五十六 中・東欧/モンゴル連続脱社会主義革命

(6)ブルガリア革命

〈6‐2〉環境市民運動から革命へ
 前回見たように、35年にわたり続いてきたジフコフ体制はソ連側のたびたびの指導部交代にも巧みに適応して生き延びてきたのであったが、1980年代半ばからのゴルバチョフ指導部に対しても対外的にはその改革路線を支持しつつ、対内的には改革を拒否するという内外二重政策で切り抜けようとしていた。
 しかし、近隣諸国で革命のうねりが隆起する中、1989年10月に転機が訪れた。同年4月に結成されていた環境市民団体・エコグラスノストが同年10月に首都ソフィアで開催された全欧安全保障協力会議の環境サミットに招待されたのを機に活動を活発化させると、これを危険団体とみなしたジフコフは政治警察を動員して暴力的な弾圧に出た。

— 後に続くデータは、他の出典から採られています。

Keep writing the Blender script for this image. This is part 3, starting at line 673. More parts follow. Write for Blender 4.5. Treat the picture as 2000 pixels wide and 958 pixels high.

 こうした強権的対応が広範な批判を呼ぶと、共産党内の改革派が決起して、翌11月の政治局会議の席上、ジフコフ書記長の辞任を迫り、これを実現させた。続いて、人民議会もジフコフが兼任してきた国家評議会議長(元首格)からの解任を決定した。これにより、35年に及んだジフコフ体制があっけなく終焉する。
 この党内政変を主導したのは、長年外相(兼党政治局員)を務めてきたペタル・ムラデノフであった。彼は長くジフコフ側近であったが、トルコ系迫害政策を機にジフコフ離れし、当時は改革派に転じており、エコグラスノストを招待したのも外相としてのムラデノフであった。
 こうしてジフコフ後任の共産党書記長兼国家評議会議長に納まったムラデノフであったが、彼の「改革」構想は共産党支配体制の枠内での改革であり、ソ連のゴルバチョフ改革をモデルとしたものにとどまっていた。
 ここに至り、それまで静観していた民衆が動き出し、1989年12月にはより根本的な民主化を要求する抗議デモが隆起する。想定以上のデモの拡大に恐慌を来したムラデノフが軍を動員して武力鎮圧する方針を示唆していたことが後日発覚し、政治生命を失う羽目になる。
 結局、武力鎮圧は行われず、ムラデノフは共産党支配体制の放棄と複数政党制による自由選挙の実施に向けた憲法改正を決定せざるを得なくなった。明けて1990年4月、ブルガリア共産党はマルクス‐レーニン主義の放棄とブルガリア社会党への党名変更を決定、ここに社会主義体制は事実上終焉することとなった。
 同年6月に制憲議会選挙として行われた複数政党による自由選挙では、共産党時代の組織力を生かして善戦した社会党が過半数を獲得し、第一党となった。ムラデノフは4月に新設された大統領に就任していたが、不正選挙を訴えるデモが隆起する中、如上の武力鎮圧発言が発覚し、7月に辞職に追い込まれた。
 さらに、新憲法制定後の1991年に実施された初の正式な国民議会選挙では、如上のエコグラスノストなど非共産系党派が合同して結党された民主勢力同盟が社会党に代わり第一党として政権に就き、ここに旧共産党体制は完全に終焉した。
 こうして完了したブルガリア革命は、東ドイツやチェコスロヴァキアの革命の影に隠れて目立たない存在であったが、環境市民運動に始まった革命は反体制派との協議機関も設置されることなく終始平和裏に進行するという稀有のプロセスを示しており、もう一つの「ビロード革命」と言える事例を提供している。